I’ve learned recently that I don’t do very well with public brainstorming. Once I’ve developed an idea or two to build upon, of course I can come up with solutions and creative thoughts on the spot, but starting the process in a such a public environment does, in fact, stunt my abilities. I think it’s slightly unfair to stick a bunch of different creatives in a room and tell them to pitch ideas and brainstorm, especially because everyone has a different creative process and takes a different amount of time to come up with said ideas. I think it’s great that WeTransfer conducted a survey of this scale, with representation from creatives across many different disciplines.
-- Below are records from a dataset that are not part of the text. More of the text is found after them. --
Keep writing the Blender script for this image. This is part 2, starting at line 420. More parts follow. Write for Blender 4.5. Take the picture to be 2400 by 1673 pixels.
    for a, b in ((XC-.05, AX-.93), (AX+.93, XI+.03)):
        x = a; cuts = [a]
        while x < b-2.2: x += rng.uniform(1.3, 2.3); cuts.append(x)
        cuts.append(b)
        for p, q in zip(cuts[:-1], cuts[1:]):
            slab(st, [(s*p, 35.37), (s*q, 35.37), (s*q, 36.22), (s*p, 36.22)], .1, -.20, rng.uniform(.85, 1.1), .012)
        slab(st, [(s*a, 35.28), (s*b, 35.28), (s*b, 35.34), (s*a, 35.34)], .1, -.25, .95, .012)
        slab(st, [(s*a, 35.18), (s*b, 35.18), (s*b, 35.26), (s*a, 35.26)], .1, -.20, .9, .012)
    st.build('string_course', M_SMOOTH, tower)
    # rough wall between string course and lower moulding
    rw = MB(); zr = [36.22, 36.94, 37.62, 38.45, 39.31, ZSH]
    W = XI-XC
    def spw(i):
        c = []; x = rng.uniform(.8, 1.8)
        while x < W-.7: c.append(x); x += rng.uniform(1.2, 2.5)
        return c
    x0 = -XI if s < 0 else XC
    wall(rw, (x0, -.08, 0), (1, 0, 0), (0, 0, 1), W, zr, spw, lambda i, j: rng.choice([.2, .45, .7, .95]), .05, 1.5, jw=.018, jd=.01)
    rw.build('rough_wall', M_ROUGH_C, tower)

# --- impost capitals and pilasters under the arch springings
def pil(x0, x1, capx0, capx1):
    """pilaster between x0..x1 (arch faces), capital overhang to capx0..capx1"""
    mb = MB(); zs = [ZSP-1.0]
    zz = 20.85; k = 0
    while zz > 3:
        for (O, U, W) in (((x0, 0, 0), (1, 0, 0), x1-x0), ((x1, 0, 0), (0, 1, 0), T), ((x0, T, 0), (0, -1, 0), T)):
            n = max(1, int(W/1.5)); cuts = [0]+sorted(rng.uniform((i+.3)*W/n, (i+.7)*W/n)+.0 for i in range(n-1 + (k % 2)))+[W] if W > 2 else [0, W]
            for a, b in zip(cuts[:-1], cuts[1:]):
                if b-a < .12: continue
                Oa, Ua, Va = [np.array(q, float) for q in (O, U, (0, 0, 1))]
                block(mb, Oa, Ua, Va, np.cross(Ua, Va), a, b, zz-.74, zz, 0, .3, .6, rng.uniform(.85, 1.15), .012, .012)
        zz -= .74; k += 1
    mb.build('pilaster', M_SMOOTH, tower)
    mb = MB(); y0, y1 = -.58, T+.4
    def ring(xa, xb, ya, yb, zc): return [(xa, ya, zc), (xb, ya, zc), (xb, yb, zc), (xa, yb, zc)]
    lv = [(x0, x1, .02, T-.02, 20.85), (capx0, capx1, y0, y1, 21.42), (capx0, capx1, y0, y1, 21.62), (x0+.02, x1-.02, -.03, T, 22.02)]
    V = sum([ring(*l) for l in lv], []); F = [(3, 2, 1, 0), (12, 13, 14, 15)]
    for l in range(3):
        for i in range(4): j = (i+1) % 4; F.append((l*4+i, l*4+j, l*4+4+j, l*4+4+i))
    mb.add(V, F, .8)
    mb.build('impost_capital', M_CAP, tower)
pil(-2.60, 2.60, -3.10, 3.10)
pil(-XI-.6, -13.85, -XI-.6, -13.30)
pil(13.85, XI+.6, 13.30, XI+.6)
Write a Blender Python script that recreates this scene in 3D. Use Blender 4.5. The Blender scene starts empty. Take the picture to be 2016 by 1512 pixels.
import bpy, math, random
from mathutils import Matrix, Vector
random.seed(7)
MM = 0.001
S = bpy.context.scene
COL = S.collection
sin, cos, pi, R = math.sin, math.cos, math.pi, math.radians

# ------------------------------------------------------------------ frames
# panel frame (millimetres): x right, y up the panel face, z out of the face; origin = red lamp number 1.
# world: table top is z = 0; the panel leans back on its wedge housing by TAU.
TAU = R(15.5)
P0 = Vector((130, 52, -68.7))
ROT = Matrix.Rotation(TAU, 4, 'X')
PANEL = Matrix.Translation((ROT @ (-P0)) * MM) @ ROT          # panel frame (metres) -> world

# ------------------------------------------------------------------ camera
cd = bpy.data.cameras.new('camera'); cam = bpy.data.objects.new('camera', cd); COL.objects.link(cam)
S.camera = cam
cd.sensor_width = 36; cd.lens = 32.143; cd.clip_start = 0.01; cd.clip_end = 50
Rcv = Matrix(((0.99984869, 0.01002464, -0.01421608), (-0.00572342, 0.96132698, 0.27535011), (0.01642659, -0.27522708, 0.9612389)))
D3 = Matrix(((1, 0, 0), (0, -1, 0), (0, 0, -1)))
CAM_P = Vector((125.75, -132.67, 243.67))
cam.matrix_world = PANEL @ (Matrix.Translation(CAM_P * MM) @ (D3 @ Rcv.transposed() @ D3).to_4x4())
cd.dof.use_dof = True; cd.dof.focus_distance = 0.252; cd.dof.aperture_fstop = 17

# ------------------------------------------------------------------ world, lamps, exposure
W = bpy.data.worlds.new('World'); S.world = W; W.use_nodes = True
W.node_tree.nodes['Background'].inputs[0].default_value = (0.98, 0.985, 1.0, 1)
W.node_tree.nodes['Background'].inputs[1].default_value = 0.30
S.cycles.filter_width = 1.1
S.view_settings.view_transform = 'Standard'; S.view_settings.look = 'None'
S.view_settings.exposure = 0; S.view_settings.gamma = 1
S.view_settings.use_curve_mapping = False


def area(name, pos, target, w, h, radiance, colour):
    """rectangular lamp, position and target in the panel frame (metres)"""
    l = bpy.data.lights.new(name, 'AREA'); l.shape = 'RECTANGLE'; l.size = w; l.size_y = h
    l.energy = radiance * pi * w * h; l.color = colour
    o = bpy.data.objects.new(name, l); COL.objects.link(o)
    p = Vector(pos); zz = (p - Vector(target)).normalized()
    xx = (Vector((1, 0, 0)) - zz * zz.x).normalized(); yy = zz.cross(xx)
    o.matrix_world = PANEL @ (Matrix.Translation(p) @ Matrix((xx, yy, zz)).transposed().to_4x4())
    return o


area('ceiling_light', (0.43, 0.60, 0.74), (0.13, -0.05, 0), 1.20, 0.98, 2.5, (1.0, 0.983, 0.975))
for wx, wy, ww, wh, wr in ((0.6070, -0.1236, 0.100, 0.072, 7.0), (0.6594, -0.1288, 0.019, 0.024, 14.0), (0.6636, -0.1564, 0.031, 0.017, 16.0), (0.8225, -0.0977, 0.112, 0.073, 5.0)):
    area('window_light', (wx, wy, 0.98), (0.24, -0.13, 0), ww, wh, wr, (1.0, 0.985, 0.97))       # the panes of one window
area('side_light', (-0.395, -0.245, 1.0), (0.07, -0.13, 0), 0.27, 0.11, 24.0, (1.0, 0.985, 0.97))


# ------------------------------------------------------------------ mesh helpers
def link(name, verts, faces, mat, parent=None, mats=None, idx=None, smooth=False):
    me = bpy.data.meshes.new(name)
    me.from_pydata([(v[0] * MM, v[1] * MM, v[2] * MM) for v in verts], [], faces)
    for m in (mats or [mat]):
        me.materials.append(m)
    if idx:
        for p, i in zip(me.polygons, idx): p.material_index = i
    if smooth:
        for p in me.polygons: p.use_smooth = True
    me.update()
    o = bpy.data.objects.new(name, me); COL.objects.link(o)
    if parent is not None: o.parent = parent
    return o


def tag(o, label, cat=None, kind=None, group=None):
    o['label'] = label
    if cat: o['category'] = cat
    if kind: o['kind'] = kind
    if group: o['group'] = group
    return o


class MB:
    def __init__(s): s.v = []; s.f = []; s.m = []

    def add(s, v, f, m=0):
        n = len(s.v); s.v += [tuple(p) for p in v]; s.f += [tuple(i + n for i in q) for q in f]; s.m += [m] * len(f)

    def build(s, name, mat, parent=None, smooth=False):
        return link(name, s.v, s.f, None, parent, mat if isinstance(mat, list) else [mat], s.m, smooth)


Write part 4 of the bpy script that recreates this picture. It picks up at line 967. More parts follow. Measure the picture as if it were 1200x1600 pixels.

I agree with the statement that there is still collaboration involved (especially in theatre, it is inevitable), but it doesn’t mean that’s the best way to go about approaching the absolute beginning of a process. I hope the important results of this survey pose potential for change in creative fields where this brainstorming meetings take place frequently.

Elena DelVecchio said...

I don't hate brainstorming meetings, but I think they can be problematic for creatives. I've been in many brainstorming meetings where I felt very overshadowed, especially if I'm the youngest person in the room, or the only woman in the room. I do like bouncing ideas off of others, if that's the environment of the group. But, these meetings can get rough if there's not enough respect among those in the room. People can feel shut down really easily if the environment is even slightly hostile. I think a lot of the time, the ideas that come out of brainstorming meetings are kind of forced. There's just such a huge pressure to deliver immediately and meaningfully that makes it so difficult for the meetings to create anything actually good. For me, a mix of isolated creation and collaboration really help me to get something meaningful done. I like input from others, but I don't like the pressure and competition of a brainstorming meeting. I think the important thing is to come up with what is best for that individual project and group, then go with that. That's why gauging what everyone's working and learning style is is so important. You cannot work as a group without a mutual respect and understanding.

Maggie Q. said...

This article makes some big claims, not all of which I agree with. I think I and the author of this article have different ideas for brainstorming. The author mentions that you can make brainstorming better by promoting “positivity, openness, building on other’s ideas.” To me, it is impossible to have a brainstorm without those things. I wonder if they were to re-do the survey only using brainstorms with positivity, openness, and building on other’s ideas if the results would be the same. I personally like brainstorming that allows for preparation. For instance, telling your team “we are planning to brainstorm about how to solve x problem on Monday” and then having each team member bring in 5+ ideas. Then there is a place to start as well as an opportunity to look at a large number of ideas and see what could possibly be combined or improved upon. This method is still brainstorming in my book and is quite effective for my own learning style.